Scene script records
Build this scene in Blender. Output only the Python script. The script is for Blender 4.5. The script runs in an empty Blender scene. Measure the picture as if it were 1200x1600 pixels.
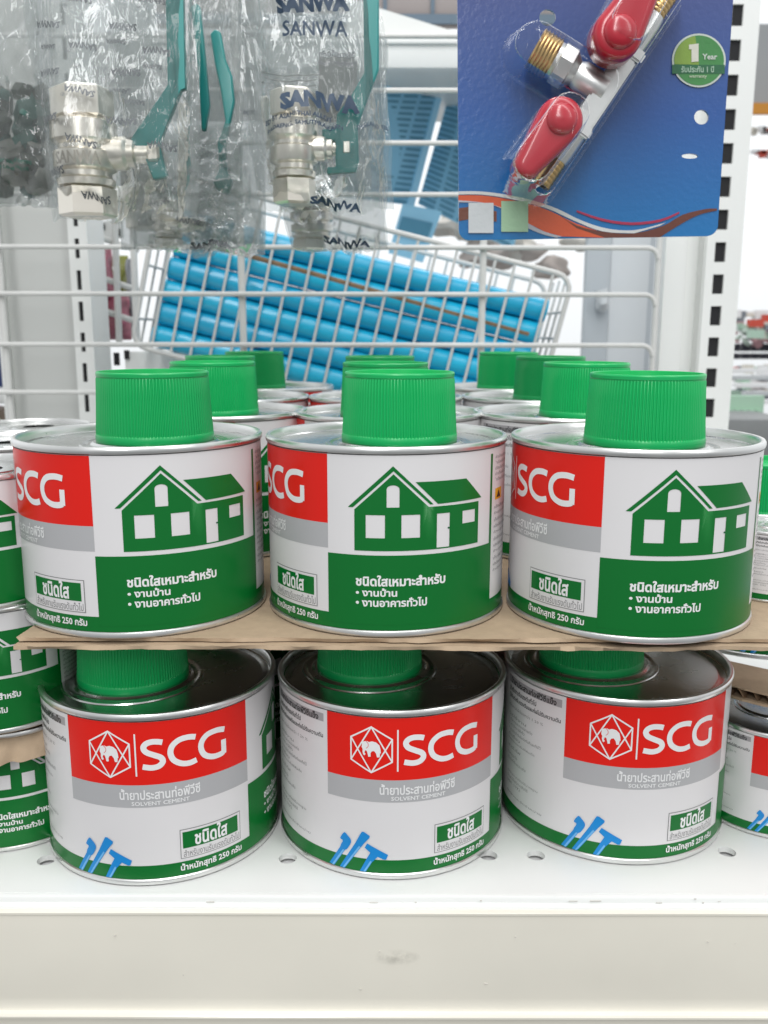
import bpy, bmesh, math, random
from math import sin, cos, pi, radians as R_, atan2, hypot, sqrt
from mathutils import Vector, Matrix, noise
from mathutils.geometry import delaunay_2d_cdt
random.seed(7)
S = 0.0425                      # one design unit = the radius of a tin, in metres
scene = bpy.context.scene
col = scene.collection

# ------------------------------------------------------------------ camera, world, lamps
CZ, FPX, PITCH = 4.3356, 1409.4, R_(11.405)
cd = bpy.data.cameras.new('camera'); cam = bpy.data.objects.new('camera', cd); col.objects.link(cam)
cd.sensor_fit = 'VERTICAL'; cd.sensor_height = 24; cd.sensor_width = 18; cd.lens = FPX/1600*24
cd.clip_start = 0.01; cd.clip_end = 60
cam.matrix_world = Matrix.Translation((0, 0, CZ*S)) @ Matrix.Rotation(pi/2-PITCH, 4, 'X') @ Matrix.Rotation(R_(.11), 4, 'Z')
cd.dof.use_dof = True; cd.dof.focus_distance = 7.0*S; cd.dof.aperture_fstop = 14
scene.camera = cam

w = bpy.data.worlds.new('World'); scene.world = w; w.use_nodes = True
wn = w.node_tree; wn.nodes.clear()
_o = wn.nodes.new('ShaderNodeOutputWorld'); _b = wn.nodes.new('ShaderNodeBackground')
_t = wn.nodes.new('ShaderNodeTexCoord'); _s = wn.nodes.new('ShaderNodeSeparateXYZ')
_ry = wn.nodes.new('ShaderNodeMapRange'); _ry.inputs[1].default_value = -.5; _ry.inputs[2].default_value = .7
_ry.inputs[3].default_value = .58; _ry.inputs[4].default_value = 1.12
_rz = wn.nodes.new('ShaderNodeMapRange'); _rz.inputs[1].default_value = -.5; _rz.inputs[2].default_value = .15
_rz.inputs[3].default_value = .35; _rz.inputs[4].default_value = 1.0
_m = wn.nodes.new('ShaderNodeMath'); _m.operation = 'MULTIPLY'
L = wn.links.new
L(_t.outputs['Generated'], _s.inputs[0]); L(_s.outputs[1], _ry.inputs[0]); L(_s.outputs[2], _rz.inputs[0])
L(_ry.outputs[0], _m.inputs[0]); L(_rz.outputs[0], _m.inputs[1]); L(_m.outputs[0], _b.inputs[1])
_b.inputs[0].default_value = (.95, .98, 1, 1); L(_b.outputs[0], _o.inputs[0])

def area(name, loc, target, sx, sy, watts, color=(1, 1, 1)):
    d = bpy.data.lights.new(name, 'AREA'); d.shape = 'RECTANGLE'; d.size = sx*S; d.size_y = sy*S; d.energy = watts; d.color = color
    o = bpy.data.objects.new(name, d); col.objects.link(o); o.location = Vector(loc)*S
    o.rotation_euler = (Vector(target)-Vector(loc)).to_track_quat('-Z', 'Y').to_euler()
    return o
area('ceiling_tube_light', (-3, -12, 28), (0, 8, 1), 5, 40, 14)
area('ceiling_tube_light', (14, -6, 26), (0, 8, 1), 5, 40, 6)
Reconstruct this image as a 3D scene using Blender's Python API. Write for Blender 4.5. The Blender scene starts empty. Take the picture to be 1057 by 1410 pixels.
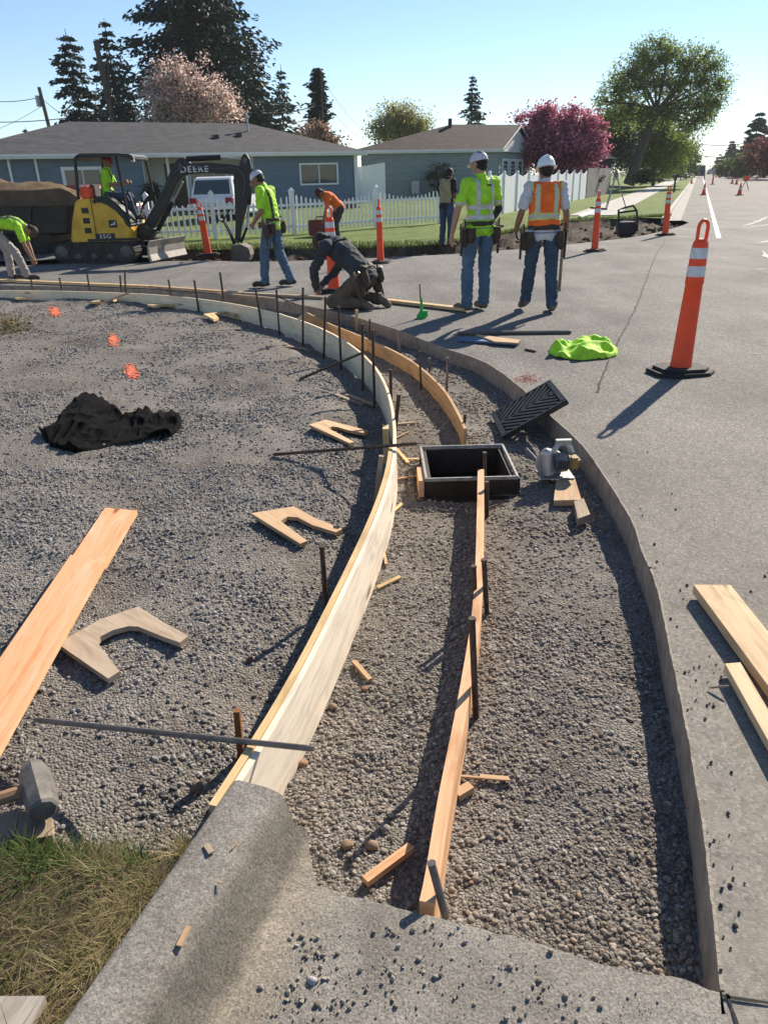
import bpy, bmesh, math, random
import numpy as np
from mathutils import Vector, Matrix, noise
R = math.radians
rnd = random.Random(7)
scene = bpy.context.scene
COL = scene.collection

# ---------------------------------------------------------------- camera
HC = 1.55
cam_d = bpy.data.cameras.new('camera'); cam = bpy.data.objects.new('camera', cam_d); COL.objects.link(cam)
cam_d.sensor_fit = 'VERTICAL'; cam_d.sensor_height = 36; cam_d.lens = 36 * 1018 / 1410
cam_d.clip_start = 0.05; cam_d.clip_end = 3000
PITCH, ROLL, FPX = R(24.3), R(1.6), 1018.0
_f = Vector((0, math.cos(PITCH), -math.sin(PITCH))); _r0 = Vector((1, 0, 0)); _u0 = _r0.cross(_f)
_r = _r0 * math.cos(ROLL) - _u0 * math.sin(ROLL); _u = _r.cross(_f)
CP = Vector((0, 0, HC))
cam.matrix_world = Matrix(((_r.x, _u.x, -_f.x, 0), (_r.y, _u.y, -_f.y, 0), (_r.z, _u.z, -_f.z, HC), (0, 0, 0, 1)))
scene.camera = cam
# ---------------------------------------------------------------- world, sun, exposure
SUN_AZ, SUN_EL = R(35), R(31)             # azimuth measured from +Y towards +X
world = bpy.data.worlds.new('World'); scene.world = world; world.use_nodes = True
wn = world.node_tree.nodes; wl = world.node_tree.links
bg = wn['Background']; sky = wn.new('ShaderNodeTexSky'); sky.sky_type = 'NISHITA'; sky.sun_disc = False
sky.sun_elevation = SUN_EL; sky.sun_rotation = SUN_AZ; sky.altitude = 1200; sky.air_density = 1.0; sky.dust_density = 0.0; sky.ozone_density = 3.0
wl.new(sky.outputs[0], bg.inputs[0]); bg.inputs[1].default_value = 0.086
sun_d = bpy.data.lights.new('sun', 'SUN'); sun_d.energy = 5.0; sun_d.angle = R(0.5); sun_d.color = (1, 0.89, 0.74)
sun = bpy.data.objects.new('sun', sun_d); COL.objects.link(sun)
_sd = Vector((math.sin(SUN_AZ) * math.cos(SUN_EL), math.cos(SUN_AZ) * math.cos(SUN_EL), math.sin(SUN_EL)))
sun.rotation_euler = _sd.to_track_quat('Z', 'Y').to_euler(); sun.location = (10, 15, 30)
scene.view_settings.view_transform = 'Standard'; scene.view_settings.look = 'None'
scene.view_settings.exposure = 0.85; scene.view_settings.gamma = 1; scene.view_settings.use_curve_mapping = False

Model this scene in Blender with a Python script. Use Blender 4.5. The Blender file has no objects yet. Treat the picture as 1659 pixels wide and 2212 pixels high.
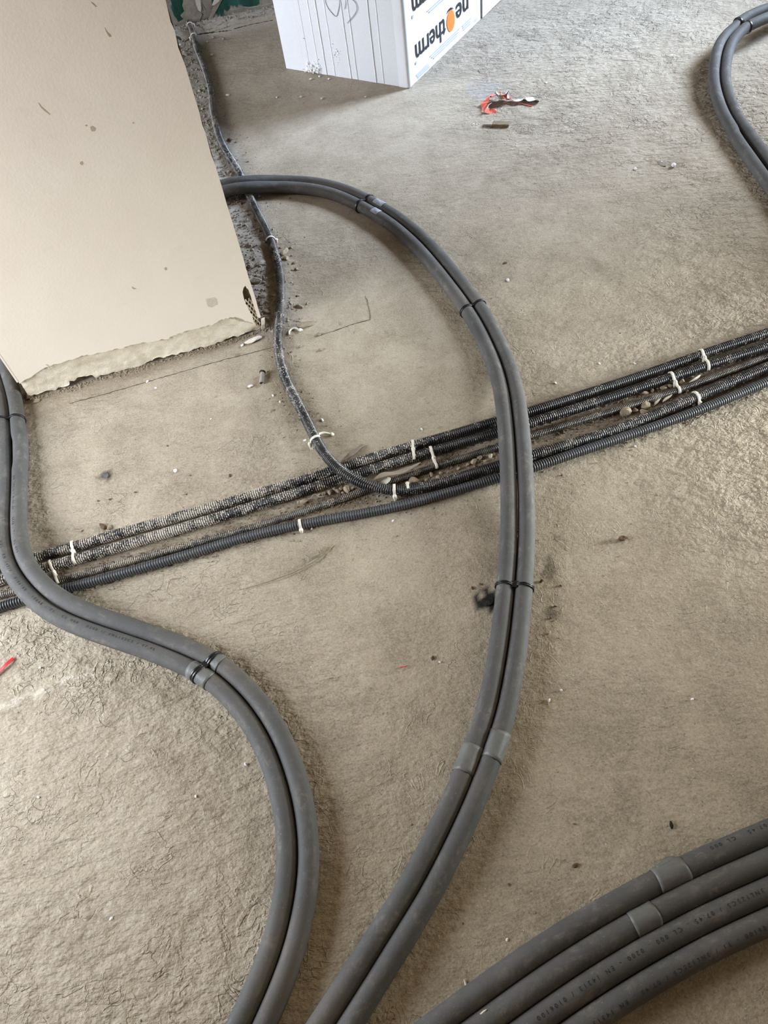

# WRITTEN INSTRUCTION
Reproduce the entries above without change, omitting all pictures.

# RESPONSE TO THIS TASK
Build this scene in Blender. Output only the Python script. The script is for Blender 4.5. The script runs in an empty Blender scene. Measure the picture as if it were 1200x1600 pixels.
import bpy, bmesh, math, random
from math import sin, cos, pi, radians as R_, atan2, hypot, sqrt
from mathutils import Vector, Matrix, noise
from mathutils.geometry import delaunay_2d_cdt
random.seed(7)
S = 0.0425                      # one design unit = the radius of a tin, in metres
scene = bpy.context.scene
col = scene.collection

# ------------------------------------------------------------------ camera, world, lamps
CZ, FPX, PITCH = 4.3356, 1409.4, R_(11.405)
cd = bpy.data.cameras.new('camera'); cam = bpy.data.objects.new('camera', cd); col.objects.link(cam)
cd.sensor_fit = 'VERTICAL'; cd.sensor_height = 24; cd.sensor_width = 18; cd.lens = FPX/1600*24
cd.clip_start = 0.01; cd.clip_end = 60
cam.matrix_world = Matrix.Translation((0, 0, CZ*S)) @ Matrix.Rotation(pi/2-PITCH, 4, 'X') @ Matrix.Rotation(R_(.11), 4, 'Z')
cd.dof.use_dof = True; cd.dof.focus_distance = 7.0*S; cd.dof.aperture_fstop = 14
scene.camera = cam

w = bpy.data.worlds.new('World'); scene.world = w; w.use_nodes = True
wn = w.node_tree; wn.nodes.clear()
_o = wn.nodes.new('ShaderNodeOutputWorld'); _b = wn.nodes.new('ShaderNodeBackground')
_t = wn.nodes.new('ShaderNodeTexCoord'); _s = wn.nodes.new('ShaderNodeSeparateXYZ')
_ry = wn.nodes.new('ShaderNodeMapRange'); _ry.inputs[1].default_value = -.5; _ry.inputs[2].default_value = .7
_ry.inputs[3].default_value = .58; _ry.inputs[4].default_value = 1.12
_rz = wn.nodes.new('ShaderNodeMapRange'); _rz.inputs[1].default_value = -.5; _rz.inputs[2].default_value = .15
_rz.inputs[3].default_value = .35; _rz.inputs[4].default_value = 1.0
_m = wn.nodes.new('ShaderNodeMath'); _m.operation = 'MULTIPLY'
L = wn.links.new
L(_t.outputs['Generated'], _s.inputs[0]); L(_s.outputs[1], _ry.inputs[0]); L(_s.outputs[2], _rz.inputs[0])
L(_ry.outputs[0], _m.inputs[0]); L(_rz.outputs[0], _m.inputs[1]); L(_m.outputs[0], _b.inputs[1])
_b.inputs[0].default_value = (.95, .98, 1, 1); L(_b.outputs[0], _o.inputs[0])

def area(name, loc, target, sx, sy, watts, color=(1, 1, 1)):
    d = bpy.data.lights.new(name, 'AREA'); d.shape = 'RECTANGLE'; d.size = sx*S; d.size_y = sy*S; d.energy = watts; d.color = color
    o = bpy.data.objects.new(name, d); col.objects.link(o); o.location = Vector(loc)*S
    o.rotation_euler = (Vector(target)-Vector(loc)).to_track_quat('-Z', 'Y').to_euler()
    return o
area('ceiling_tube_light', (-3, -12, 28), (0, 8, 1), 5, 40, 14)
area('ceiling_tube_light', (14, -6, 26), (0, 8, 1), 5, 40, 6)
Reconstruct this image as a 3D scene using Blender's Python API. Write for Blender 4.5. The Blender scene starts empty. Take the picture to be 1057 by 1410 pixels.
import bpy, bmesh, math, random
import numpy as np
from mathutils import Vector, Matrix, noise
R = math.radians
rnd = random.Random(7)
scene = bpy.context.scene
COL = scene.collection

# ---------------------------------------------------------------- camera
HC = 1.55
cam_d = bpy.data.cameras.new('camera'); cam = bpy.data.objects.new('camera', cam_d); COL.objects.link(cam)
cam_d.sensor_fit = 'VERTICAL'; cam_d.sensor_height = 36; cam_d.lens = 36 * 1018 / 1410
cam_d.clip_start = 0.05; cam_d.clip_end = 3000
PITCH, ROLL, FPX = R(24.3), R(1.6), 1018.0
_f = Vector((0, math.cos(PITCH), -math.sin(PITCH))); _r0 = Vector((1, 0, 0)); _u0 = _r0.cross(_f)
_r = _r0 * math.cos(ROLL) - _u0 * math.sin(ROLL); _u = _r.cross(_f)
CP = Vector((0, 0, HC))
cam.matrix_world = Matrix(((_r.x, _u.x, -_f.x, 0), (_r.y, _u.y, -_f.y, 0), (_r.z, _u.z, -_f.z, HC), (0, 0, 0, 1)))
scene.camera = cam
# ---------------------------------------------------------------- world, sun, exposure
SUN_AZ, SUN_EL = R(35), R(31)             # azimuth measured from +Y towards +X
world = bpy.data.worlds.new('World'); scene.world = world; world.use_nodes = True
wn = world.node_tree.nodes; wl = world.node_tree.links
bg = wn['Background']; sky = wn.new('ShaderNodeTexSky'); sky.sky_type = 'NISHITA'; sky.sun_disc = False
sky.sun_elevation = SUN_EL; sky.sun_rotation = SUN_AZ; sky.altitude = 1200; sky.air_density = 1.0; sky.dust_density = 0.0; sky.ozone_density = 3.0
wl.new(sky.outputs[0], bg.inputs[0]); bg.inputs[1].default_value = 0.086
sun_d = bpy.data.lights.new('sun', 'SUN'); sun_d.energy = 5.0; sun_d.angle = R(0.5); sun_d.color = (1, 0.89, 0.74)
sun = bpy.data.objects.new('sun', sun_d); COL.objects.link(sun)
_sd = Vector((math.sin(SUN_AZ) * math.cos(SUN_EL), math.cos(SUN_AZ) * math.cos(SUN_EL), math.sin(SUN_EL)))
sun.rotation_euler = _sd.to_track_quat('Z', 'Y').to_euler(); sun.location = (10, 15, 30)
scene.view_settings.view_transform = 'Standard'; scene.view_settings.look = 'None'
scene.view_settings.exposure = 0.85; scene.view_settings.gamma = 1; scene.view_settings.use_curve_mapping = False

Model this scene in Blender with a Python script. Use Blender 4.5. The Blender file has no objects yet. Treat the picture as 1659 pixels wide and 2212 pixels high.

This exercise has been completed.